Żądza wiedzy naszych kochanych uczestników i komentatorów S24 jest bezgraniczna. Czytam właśnie komentarze (czytam to pewna przesada, tego się czytać nie da) do opublikowanego zapisu rozmowy ówczesnego ambasadora Polski w Rosji z pracownikiem Centrum Operacyjnego MSZ, która odbyła się w kilka minut po katastrofie smoleńskiej.
Z komentarzy przebija pewien zawód i niedosyt informacji. Co prawda sam zapis młócony jest na tysiączne sposoby, tak, że ni źdzbło, ni plewa się nie ostaje. Specjaliści od wszystkiego począwszy od traumatologii i psychologii a na tajnych technikach manipulacji zapisami .vaw mają swoje Boże Narodzenia, dostali wspaniałą zabawkę do ręki, którą teraz rozkładają na czynniki pierwsze, a nawet subprymarne.
Każdy oczywiście wie, jakby się zachował na miejscu ambasadora oglądającego miejsce katastrofy. Zachował by się zgoła odmiennie, oczywiście. Tak więc sprawa jest podejrzana, bo ambasador jest zbyt opanowany - znaczy się, katastrofa nie była dla niego niespodzianką. Z drugiej strony działa chaotycznie - znaczy katastrofa nie była dla niego niespodzianką i działając na pozór chaotycznie zaciera ślady swojego współuczestnictwa. Jest za blisko i za daleko od miejsca wypadku. Widzi za mało i za dużo z odległości 150 metrów. Wyjrałem przez okno, oceniłem odległość 150 m i widzę, że widziałbym mniej więcej to samo co ambasador.
Zwrot "samolot przeleciał nad lotniskiem" analizowany jest wte i wewte, tak, jakby nieprecyzjne sformułowanie miało jakiekolwiek znaczenie.
Komentatorzy zwracają uwagę na jeszcze jeden, wyjątkowo podejrzany aspekt sprawy: sama rozmowa ministra z ambasadorem nie jest upubliczniona i snują z tego faktu kolejne teorie spiskowe, których, pozwólcie, nie będę omawiał.
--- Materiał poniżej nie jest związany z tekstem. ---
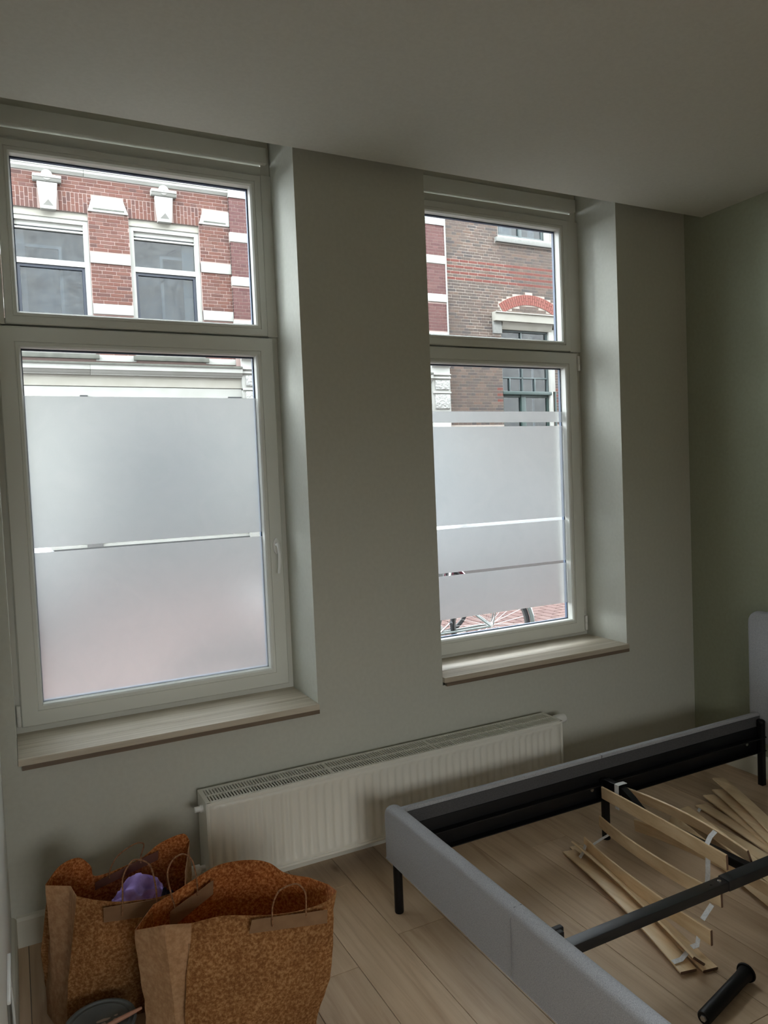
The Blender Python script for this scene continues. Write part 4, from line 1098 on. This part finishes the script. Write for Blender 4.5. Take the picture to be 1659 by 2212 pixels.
# ---------------------------------------------------------------- white car
def car(loc, label, HS=1.13):
    x0, y0 = loc; r = empty('car', (x0 + 2.05, y0 + .85, GZ), label, 'car')
    prof = [  # x, z bottom, z shoulder, half width, shoulder inset
        (0.00, .34, .56, .62), (.05, .24, .66, .72), (.25, .20, .74, .80), (.7, .20, .86, .84), (1.05, .20, .95, .85), (2.0, .20, .985, .86), (3.0, .20, 1.0, .86), (3.6, .20, 1.0, .84), (3.95, .24, .96, .78), (4.08, .34, .84, .68)]
    ym = y0 + .85; b = B(); rings = []
    for x, zl, zt, hw in prof:
        zt *= HS
        ring = []
        for u, v in ((-.90, 0), (-1, .12), (-1.0, .55), (-.985, .80), (-.93, .95), (-.82, 1.0), (0, 1.03), (.82, 1.0), (.93, .95), (.985, .80), (1.0, .55), (1, .12), (.90, 0)):
            ring.append((x0 + x, ym + u * hw, GZ + zl + (zt - zl) * v))
        rings.append(ring)
    b.loft(rings); b.build('body', M['carwhite'], r, smooth=50)
    def cabin(name, m, zs, rows, sc_):
        b = B(); rings = []
        for z, xa, xb, hw in rows:
            ring = [(x0 + xa, ym - hw * .72, z), (x0 + xa + .12, ym - hw, z), (x0 + xb - .12, ym - hw, z), (x0 + xb, ym - hw * .8, z), (x0 + xb, ym + hw * .8, z), (x0 + xb - .12, ym + hw, z), (x0 + xa + .12, ym + hw, z), (x0 + xa, ym + hw * .72, z)]
            rings.append([(p[0], p[1], GZ + p[2] * HS) for p in ring])
        b.loft(rings); return b.build(name, m, r, smooth=30)
    cabin('windows', M['carglass'], 0, [(.93, 1.0, 3.85, .76), (1.20, 1.42, 3.70, .70), (1.40, 1.82, 3.52, .62)], 1)
    cabin('roof', M['carwhite'], 0, [(1.395, 1.80, 3.54, .63), (1.44, 1.92, 3.45, .60), (1.465, 2.2, 3.2, .50)], 1)
    for s_ in (-1, 1):
        for xa, xb, za, zb, ha, hb in ((1.02, 1.86, .94, 1.41, .765, .625), (2.35, 2.40, .96, 1.41, .77, .63), (3.55, 3.30, .96, 1.41, .76, .63)):
            B().bar([(x0 + xa + .1, ym + s_ * ha, GZ + za * HS), (x0 + xb + .1, ym + s_ * hb, GZ + zb * HS)], .06, .035, (0, s_, 0)).build('pillar', M['carwhite'], r, .008)
        B().bar([(x0 + 1.32, ym + s_ * .84, GZ + 1.10), (x0 + 1.36, ym + s_ * 1.0, GZ + 1.15)], .10, .13).build('mirror', M['greyframe'], r, .03)
        for xw in (.78, 3.30):
            wl = B().lathe([(.16, -.10), (.29, -.105), (.315, -.08), (.315, .08), (.29, .10), (.16, .10)], (x0 + xw, ym + s_ * .78, GZ + .315), 'y', 28).build('wheel', M['tyre'], r)
            B().lathe([(.03, -.108), (.18, -.104), (.20, -.09), (.20, .09), (.18, .104), (.03, .108)], (x0 + xw, ym + s_ * .78, GZ + .315), 'y', 20).build('rim', M['rimgrey'], wl)
        for xa, ya, nm in ((.03, .58, 'headlamp'), (4.0, .6, 'tail_lamp')): B().box(x0 + xa - .02, x0 + xa + .12, ym + s_ * ya - .12, ym + s_ * ya + .12, GZ + .58, GZ + .70).build(nm, M['chrome'] if nm == 'headlamp' else M['bikered'], r, .03)
    box('number_plate_holder', M['tyre'], x0 - .02, x0 + .03, ym - .26, ym + .26, GZ + .38, GZ + .49, r, .006)
car((3.90, 5.3), 'white hatchback parked across the street, glimpsed through the gaps in the right window film')
car((-3.65, 5.2), 'white hatchback parked further left, glimpsed through the gap in the left window film')

# ---------------------------------------------------------------- bicycles
def bicycle(hub, yaw, frame, label, extra=None):
    """hub: rear hub position; the bicycle points along +x rotated by yaw"""
    hx, hy = hub; R_ = .345; hz = GZ + R_ + .0
    ca, sa = math.cos(yaw), math.sin(yaw)
    P = lambda x, y, z: (hx + x * ca - y * sa, hy + x * sa + y * ca, GZ + z)
    r = empty('bicycle', P(.52, 0, 0), label, 'bicycle', 'bicycles leaning in the street below the right window')
    for wx in (0, 1.06):
        def circ(rad, zz=0, n=36, y=0): return [P(wx + rad * math.cos(k * 2 * math.pi / n), y, R_ + rad * math.sin(k * 2 * math.pi / n)) for k in range(n + 1)]
        b = B(); b.tube(circ(R_ - .018), .018, 8, cap=False); wl = b.build('wheel', M['tyre'], r)
        b = B(); b.tube(circ(R_ - .040), .009, 6, cap=False); b.build('rim', M['rimgrey'], wl)
        b = B()
        for k in range(28):
            a = k * 2 * math.pi / 28; s_ = .028 * (1 if k % 2 else -1)
            b.tube([P(wx, s_, R_), P(wx + (R_ - .045) * math.cos(a), 0, R_ + (R_ - .045) * math.sin(a))], .0014, 4)
        tag(b.build('spokes', M['chrome'], wl), kind='stuff')
        b = B(); b.tube([P(wx, -.045, R_), P(wx, .045, R_)], .018, 10); b.build('hub', M['chrome'], wl)
        a0, a1 = (20, 200) if wx == 0 else (35, 165)
        b = B(); b.tube([P(wx + (R_ + .022) * math.cos(math.radians(a)), 0, R_ + (R_ + .022) * math.sin(math.radians(a))) for a in range(a0, a1, 10)], .020, 6); b.build('mudguard', frame, r)
    bb, st, ht, hb = (.46, 0, .28), (.34, 0, .72), (.86, 0, .78), (.90, 0, .66)
    b = B()
    for p, q, rr in ((bb, st, .016), (bb, hb, .018), ((.40, 0, .50), hb, .016), (ht, hb, .018)): b.tube([P(*p), P(*q)], rr, 10)
    for s_ in (-1, 1):
        b.tube([P(0, s_ * .055, R_), P(bb[0], s_ * .03, bb[2])], .010, 8); b.tube([P(0, s_ * .055, R_), P(.345, s_ * .015, .62)], .009, 8)
        b.tube([P(hb[0], s_ * .03, hb[2]), P(1.06, s_ * .05, R_)], .011, 8)
    b.build('frame', frame, r)
    b = B(); b.tube([P(*st), P(.315, 0, .86)], .012, 8); b.build('seat_post', M['chrome'], r)
    b = B(); b.loft([[P(x_, w_ * u, .86 + h_ * v) for u, v in ((-1, 0), (-.7, 1), (.7, 1), (1, 0), (.5, -.6), (-.5, -.6))] for x_, w_, h_ in ((.16, .05, .02), (.20, .10, .05), (.30, .09, .05), (.42, .03, .035), (.47, .015, .02))]); b.build('saddle', M['tyre'], r, smooth=60)
    b = B(); b.tube([P(*ht), P(.84, 0, .93)], .012, 8); b.tube(spline([P(.66, -.28, .96), P(.76, -.27, .98), P(.86, -.16, 1.0), P(.88, 0, .94), P(.86, .16, 1.0), P(.76, .27, .98), P(.66, .28, .96)], 4), .011, 8); b.build('handlebar', M['chrome'], r)
    b = B()
    for s_ in (-1, 1): b.tube([P(.60, s_ * .277, .945), P(.72, s_ * .277, .975)], .017, 8)
    b.build('grips', M['beige'], r)
    b = B(); b.lathe([(.06, -.004), (.075, -.004), (.075, .004), (.06, .004)], (0, 0, 0), 'y', 20)
    for v in b.bm.verts: v.co = Vector(P(bb[0] + v.co.x, -.05 + v.co.y, bb[2] + v.co.z))
    b.tube([P(bb[0], -.06, bb[2]), P(bb[0] + .12, -.06, bb[2] - .11)], .008, 6); b.tube([P(bb[0], .06, bb[2]), P(bb[0] - .12, .06, bb[2] + .11)], .008, 6)
    b.build('crank', M['chrome'], r)
    b = B(); 
    for s_ in (-1, 1): b.box(-.045, .045, -.04, .04, -.01, .01) if 0 else b.tube([P(bb[0] + (.12 if s_ < 0 else -.12), s_ * .07, bb[2] + (-.11 if s_ < 0 else .11)), P(bb[0] + (.12 if s_ < 0 else -.12), s_ * .15, bb[2] + (-.11 if s_ < 0 else .11))], .014, 6)
    b.build('pedals', M['tyre'], r)
    b = B()
    for s_ in (-.06, 0, .06): b.tube([P(-.26, s_, .74), P(.20, s_, .76)], .007, 6)
    for s_ in (-1, 1): b.tube([P(-.02, s_ * .06, R_ + .01), P(-.10, s_ * .065, .74)], .005, 6)
    b.tube([P(-.26, -.06, .74), P(-.26, .06, .74)], .007, 6); b.tube([P(.20, -.06, .76), P(.20, .06, .76)], .007, 6)
    b.build('luggage_rack', frame, r)
    if extra: extra(r, P)
    return r
bicycle((3.63, 2.57), math.pi - .50, M['bikegrey'], 'pale grey bicycle nearest the right window, rear wheel towards the right')
bicycle((3.95, 3.85), math.pi + .10, M['bikered'], 'magenta bicycle standing behind the pale grey one')
bicycle((2.12, 1.50), math.pi - .05, M['bikeblack'], 'black bicycle mostly hidden left of the pale grey one')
Mam jedną skromną propozycję, która pozwoli na przyszłość zaspokoić nieutulony głód wiedzy uczestników S24.
Należy urworzyć nową nomenklaturę, obejmującą, powiedzmy, 1500 najważniejszych osób w państwie i jego organach. Osoby te zostaną objęte całodobową inwigilacją elektroniczną. Każdy ich krok, każde działanie, każda rozmowa będą streamowane do przeznaczonego ku temu zakątka internetu w czasie rzeczywistym (IRL). Bez wyjątku, sprawy oficjalne i chwile jak najbardziej intymne - przez mikrofon przy ustach i szerokątną kamerę na czole.
Wtedy, i tylko wtedy obywatelskie prawo uczestników S24 do informacji będzie zaspokojone.
PS. Pozostawiając sarkazm na boku - oficjalne kalendarium katastrofy powinno być dostępne. Choć z drugiej strony zapewne nie starczyłoby terabajtów, by zaspokoić żądzę wiedzy.